Gioia also praised the hard work of the park's first superintendent, Judy Hart, who at one early point, lacking even a park office, used a desk and a copy machine in Gioia's county supervisor's office.

Also on stage as a speaker was Graves, who painted the historical and social context, saying the visitors center will serve as "point of entry, a portal" to the many components of the park and the "astonishing transformations" that occurred in the city and the nation during World War II.

Graves drew audience laughter when she referred to the Rosie the Riveter/World War II Home Front National Historical Park as "the longest name of any park in the system."

Butt spoke wearing an aluminum helmet similar to what the shipyard workers wore during the war. He has has played a leading role in the park's realization, in part as chair of the Rosie the Riveter Trust, a non-profit that has raised $11 million for projects for the park.

Park Superintendent Tom Leatherman, acting as master of ceremonies, paid tribute to the trust, saying, "Without the Rosie the Riveter Trust, which for the last 10 years has been headed by Tom Butt, we probably wouldn't be standing here today." 

Leatherman referred also to Powers, who sat in the audience, as a "driving force behind the memorial." And Miller recalled the moment Powers first approached him about what seemed then an Quixotic quest: "When Donna suggested we might do something like this, I just rolled my eyes. But she said, no, it was a matter of doing this, or watching this site get destroyed and get gobbled up."

Credit was given also to Eddie Orton, whose development company owns the Ford assembly plant and the building housing the visitor center. His company did the retrofitting and interior refurbishing that made the visitor center possible.

"Thousands of people have contributed to this opening," Orton said. "Hundreds of people have worked on this project."

State Senator Loni Hancock displayed a resolution from her and Assemblywoman Nancy Skinner in honor of the occasion, those who made it happen and the "Rosies."

Among the former "Rosies" in attendance was an El Cerrito resident whose actual name is Rosie – Rosie Cembura, 85.

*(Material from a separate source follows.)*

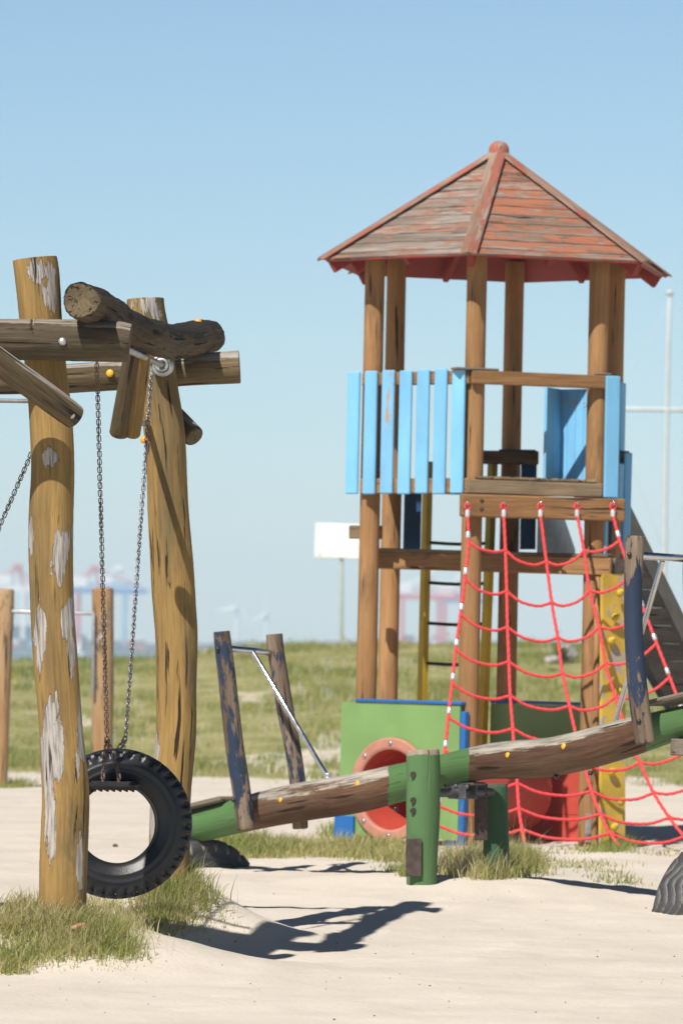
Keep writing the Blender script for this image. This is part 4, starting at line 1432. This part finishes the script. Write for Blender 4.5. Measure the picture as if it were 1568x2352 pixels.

"But I wasn't a riveter," she told Patch. "I was a painter in Yard 3, painting ships." Just out of high school, she was first assigned to difficult scrub work in the ship's hold, but she showed skill and ability and was later assigned to more desirable finish work, she said.

She recalled earning about $1.20 an hour. "That was big money in those days."

Accompanying her inside the visitor center was Ernestine Wean of El Cerrito, who at age 16 took over picking crops and performing other agricultural work during the war that had been done by men.

"There were no young men to pick the crops," she said. She recalled cash awards at special high school assemblies at the end of the season for girl students who had done exceptionally well in the fields.

The Visitor Education Center is now open everyday, 10 a.m. to 5 p.m., except Christmas and New Year's Day. It is located at 1414 Harbour Way South in Richmond.